Key issues for Christians in Arunachal Pradesh include the abolishment of the state’s current anti-conversion law, demands for recognition and support for Christian institutions, and calls for exemption from proposed national policies such as the Uniform Civil Code.
“The present chief minister made a statement about repealing the anti-conversion law in Arunachal, but some local groups opposed this and so the proposal did not go ahead,” said Tagang Gelo, general secretary of the Nyishi Baptist Church Council, the largest Christian body in Arunachal Pradesh. “We have given a note to the government for repealing the law as well as opposing any possible implementation of the UCC.”

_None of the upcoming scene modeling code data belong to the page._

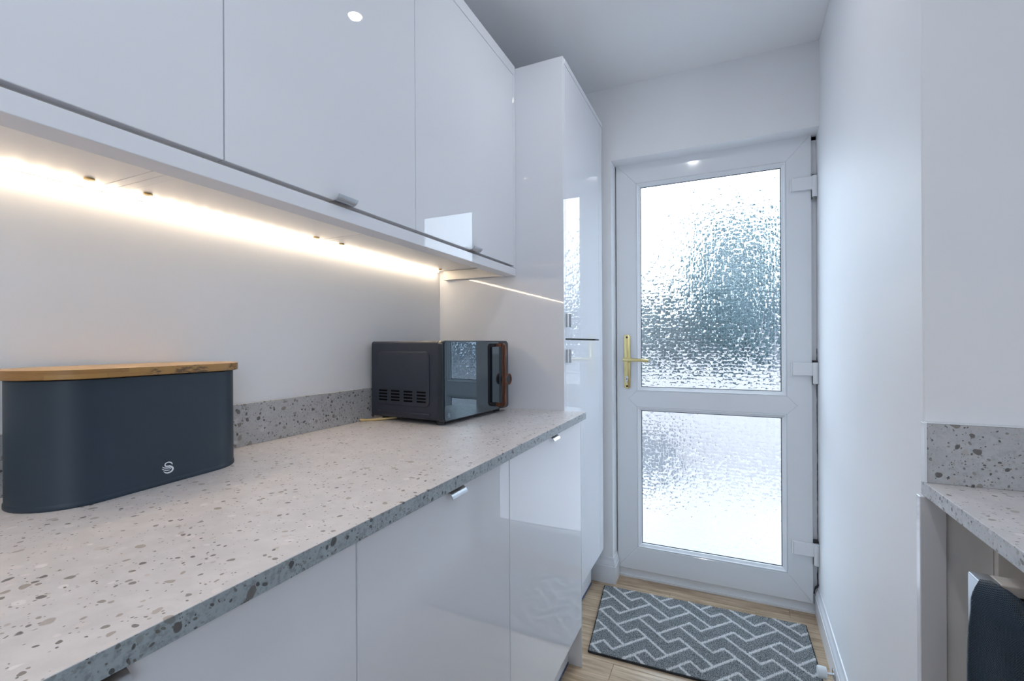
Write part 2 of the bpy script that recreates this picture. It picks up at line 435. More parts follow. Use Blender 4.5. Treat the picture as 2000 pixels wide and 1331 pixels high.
# brass handle: long plate, lever and euro cylinder
bm = prism_bm([(x, z) for x, z in rrect(-0.4505, -0.4195, 0.912, 1.174, 0.0154, 8)], 'Y', 2.270, 2.278, 0.0015, 2)
hp = dobj('door_handle', bm, M_brass, smooth=35); hp['label'] = 'polished brass lever handle on long backplate'
def hsub(name, bm, mat, smooth=None):
    bmesh.ops.translate(bm, verts=bm.verts, vec=(-DX, -DY, 0)); return obj(name, bm, mat, hp, smooth)
bm = cyl_bm((-0.435, 2.256, 1.053), 'Y', 0.0105, 0.03, 24, 0.001)
tube_bm([(-0.447, 2.2375, 1.053), (-0.435, 2.236, 1.053), (-0.40, 2.234, 1.0525), (-0.36, 2.234, 1.051), (-0.330, 2.236, 1.048)], [0.0085, 0.0095, 0.0085, 0.0080, 0.0085], 12, bm=bm)
hsub('lever', bm, M_brass, 40)
bm = cyl_bm((-0.435, 2.2668, 0.966), 'Y', 0.0085, 0.007, 24); box_bm(-0.440, -0.430, 2.2633, 2.270, 0.941, 0.963, 0.002, bm=bm)
hsub('keyhole_cylinder', bm, M_chrome, 40)
hsub('screw', cyl_bm((-0.435, 2.2695, 1.160), 'Y', 0.0045, 0.002, 16), M_dark)
hsub('screw', cyl_bm((-0.435, 2.2695, 0.925), 'Y', 0.0045, 0.002, 16), M_dark)
# flag hinges
for zc, top in ((1.790, 'top'), (1.020, 'middle'), (0.272, 'bottom')):
    bm = box_bm(0.2515, 0.327, 2.262, 2.278, zc-0.027, zc+0.027, 0.0025, 2)
    hg = dobj('hinge', bm, M_pvc)
    bm = cyl_bm((0.334, 2.262, zc-0.016), 'Z', 0.0105, 0.088, 20, 0.001); box_bm(0.3265, 0.3415, 2.255, 2.30, zc-0.06, zc+0.027, 0.002, bm=bm)
    bmesh.ops.translate(bm, verts=bm.verts, vec=(-DX, -DY, 0)); obj('hinge_knuckle', bm, M_pvc, hg, 40)
    bm = box_bm(0.2475, 0.2512, 2.264, 2.278, zc-0.027, zc+0.027, 0.0005, 1)
    bmesh.ops.translate(bm, verts=bm.verts, vec=(-DX, -DY, 0)); obj('hinge_cap', bm, M_pvc, hg)
    bm = box_bm(0.3255, 0.3425, 2.270, 2.297, zc+0.027, zc+0.036, 0.001, 1); box_bm(0.3245, 0.3275, 2.272, 2.297, zc-0.064, zc-0.028, 0.001, 1, bm=bm)
    bmesh.ops.translate(bm, verts=bm.verts, vec=(-DX, -DY, 0)); obj('hinge_seal', bm, M_dark, hg)
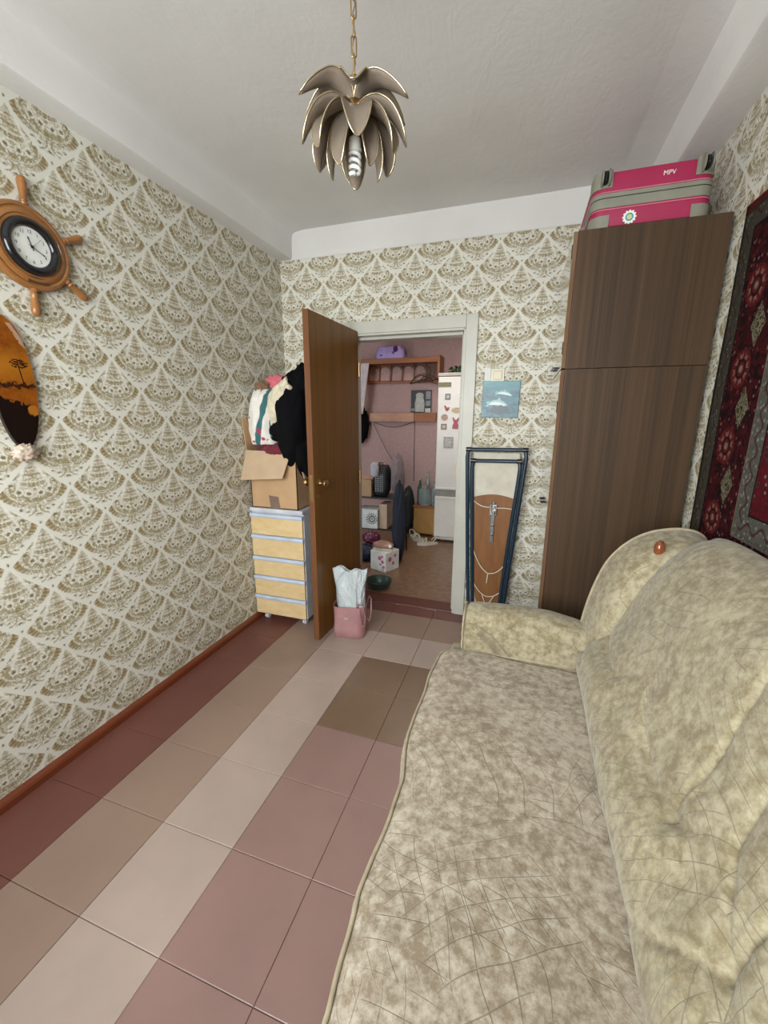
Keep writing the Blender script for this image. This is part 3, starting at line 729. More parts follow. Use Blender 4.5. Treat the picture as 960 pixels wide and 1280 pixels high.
for k in range(5): petal([(.014, -.010), (.036, -.040), (.064, -.092), (.080, -.148), (.084, -.200)], .040, FR+pi/5+k*2*pi/5, .42, tipw=.3, base=.20)
for k in range(3): petal([(.008, .012), (.012, .026), (.018, .040), (.028, .050)], .016, FR+pi/3+k*2*pi/3, .5, tipw=.9, base=.6)
link('hub', MB().lathe([(.0005, .050), (.008, .048), (.012, .034), (.022, .024), (.027, .010), (.026, -.010), (.020, -.024), (.018, -.085), (.0005, -.087)], 24, Matrix.Translation((LX, LY, LZ)) @ Matrix.Scale(LS, 4)), M_brass, lp, smooth=True, auto=50)
blb = link('bulb_base', MB().lathe([(.0005, -.085), (.019, -.087), (.021, -.100), (.021, -.125), (.016, -.131), (.0005, -.132)], 20, Matrix.Translation((LX, LY, LZ)) @ Matrix.Scale(LS, 4)), M_white, lp, smooth=True, auto=50)
hel = [Vector((LX+.013*cos(t*.55), LY+.013*sin(t*.55), LZ-(.120+.0018*t)*LS)) for t in range(0, 44)]
link('spiral_tube', MB().tube(hel+[Vector((LX, LY, LZ-.199*LS))], .0050, 8), simple('white_bulb_glass', (.80, .82, .80), .15), blb, smooth=True)
z = LZ+.034; k = 0; link_len, wr = .034, .0019
ring0 = None
while z < ZT-.03:
    a = (k % 2)*pi/2+.5
    pts = []
    for i in range(16):
        t = 2*pi*i/16; lx = .0065*cos(t); lz = (.0165 if sin(t) > 0 else -.0165)+.0065*sin(t)
        pts.append((LX+lx*cos(a), LY+lx*sin(a), z+.018+lz))
    if k < 2:
        o = link('chain_link', MB().tube(pts, wr, 6, closed=True), M_brass, lp, smooth=True)
        if k == 0: ring0 = (o, z)
        else: ring1 = (o, z)
    else:
        s_, z_ = (ring0 if k % 2 == 0 else ring1); o = s_.copy(); C.objects.link(o); o.parent = lp; o.location = s_.location+Vector((0, 0, z-z_))
    z += .0400; k += 1
link('ceiling_hook', MB().tube([(LX, LY, z-.004), (LX+.006, LY, z+.004), (LX, LY, z+.016), (LX, LY, ZT)], .0022, 8), M_brass, lp, smooth=True)
link('cord', MB().tube([(LX+.004*cos(i*1.1), LY+.004*sin(i*1.1), LZ+.035+(ZT-LZ-.035)*i/40) for i in range(41)], .0013, 5), M_brass, lp, smooth=True)

# ================================================================== WARDROBE, top cabinet, suitcase
WX0, WX1, WY0, WY1, WZS, WH = 1.866, 2.398, 2.004, 2.818, 1.632, 2.160
def cabinet(name, label, z0, z1, low):
    t = thing(name, label, 'cabinet', ((WX0+WX1)/2, (WY0+WY1)/2, z0))
    link('side_panel', bx(WX0+.020, WX1, WY0, WY0+.018, z0+.001, z1-.001), M_ward, t, bevel=.001)
    link('side_panel', bx(WX0+.020, WX1, WY1-.018, WY1, z0+.001, z1-.001), M_ward, t)
    link('back_panel', bx(WX1-.008, WX1, WY0+.018, WY1-.018, z0+.001, z1-.001), M_ward, t)
    link('top_panel', bx(WX0+.020, WX1-.008, WY0+.018, WY1-.018, z1-.019, z1-.001), M_ward, t)
    link('bottom_panel', bx(WX0+.020, WX1-.008, WY0+.018, WY1-.018, z0+(.06 if low else .001), z0+(.078 if low else .019)), M_ward, t)
    link('edge_band', bx(WX0+.018, WX0+.0205, WY0-.001, WY0+.019, z0+.001, z1-.001), M_redwood, t)
    mid = (WY0+WY1)/2; zb_ = z0+(.065 if low else .003)
    for a, b in ((WY0+.001, mid-.0015), (mid+.0015, WY1-.001)):
        d = link('door', bx(WX0, WX0+.017, a, b, zb_, z1-.003), M_wardgloss, t, bevel=.0015)
        hy_ = mid-.05 if a < mid else mid+.05
        if low: link('handle', MB().tube([(WX0, hy_-.02, .98), (WX0-.014, hy_-.02, .98), (WX0-.014, hy_+.02, .98), (WX0, hy_+.02, .98)], .004, 8), M_black, d)
        else: link('handle', MB().tube([(WX0, hy_-.03, z0+.04), (WX0-.018, hy_-.03, z0+.04), (WX0-.018, hy_+.03, z0+.04), (WX0, hy_+.03, z0+.04)], .004, 8), M_black, d)
    if low:
        link('plinth', bx(WX0+.03, WX1-.02, WY0+.019, WY1-.02, 0, .06), M_ward, t)
        link('side_panel_foot', bx(WX0+.020, WX1, WY0, WY0+.018, 0, .002), M_ward, t)
        for zz in (.35, 1.45): link('hinge', bx(WX0-.003, WX0+.001, WY0+.002, WY0+.012, zz, zz+.05), M_black, t)
    else:
        for zz in (z0+.06, z1-.10): link('hinge', bx(WX0-.003, WX0+.001, WY0+.002, WY0+.012, zz, zz+.05), M_black, t)
    return t
cabinet('wardrobe', 'tall dark brown wardrobe standing behind the sofa arm', 0, WZS, True)
cabinet('top_cabinet', 'dark brown upper cabinet stacked on the wardrobe, under the pink suitcase', WZS, WH, False)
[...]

Gelo told CT that it looks likely that the BJP will form the state government in Arunachal again. But he cautioned that any changes in the federal government would have a major effect on the survival of the state government, as Arunachal is largely dependent on Delhi.
Although Uttar Pradesh, India’s most populous state and a stronghold for the BJP, is not holding state elections at present, it sends the highest number of representatives to the Lok Sabha. How its residents vote in the general election is likely to influence its upcoming state election in 2027 and shape the state’s politics overall.
Pew’s research indicates that among Hindu voters, the BJP received its highest vote shares in the North (68%) and Central (65%) regions of India, which include the capital, Delhi, and Uttar Pradesh. In contrast, 46 percent of Hindu voters in India’s East and only 19 percent in its South reported voting for the BJP.
The Christian minority in Uttar Pradesh has witnessed widespread repression under the state’s stringent anti-conversion laws. These laws have been routinely weaponized by Hindu nationalist groups to disrupt prayer gatherings and level false charges of forced conversions against innocent congregants.
The modus operandi involves Hindu vigilante groups disrupting Christian prayer gatherings and services, colluding with compliant police forces to arrest worshipers on trumped-up charges of attempting to forcibly convert individuals to Christianity.
For now, the Indian Christian community continues to pray and trust God for the peace and prosperity of their nation. But mobilizing prayer was not easy, says Samuel.
“One of the challenges that we faced in mobilizing people to pray for these elections was overcoming the theological notion that God’s will would prevail regardless of our prayers,” he told CT. “Many were taught in churches that whether we prayed or not, God would establish the leadership he desired. This teaching made it difficult to convince people of the importance of praying fervently for righteous governance.”
“We had to emphasize that while God indeed places leaders in authority, he also calls us to pray for those in power and does not necessarily approve of every individual holding office,” said Samuel. “The position itself may be sanctioned, but God can and does speak against those who abuse their authority or act wickedly. Overcoming this theological hurdle was crucial in rallying people to pray purposefully for elections that would yield godly leaders.”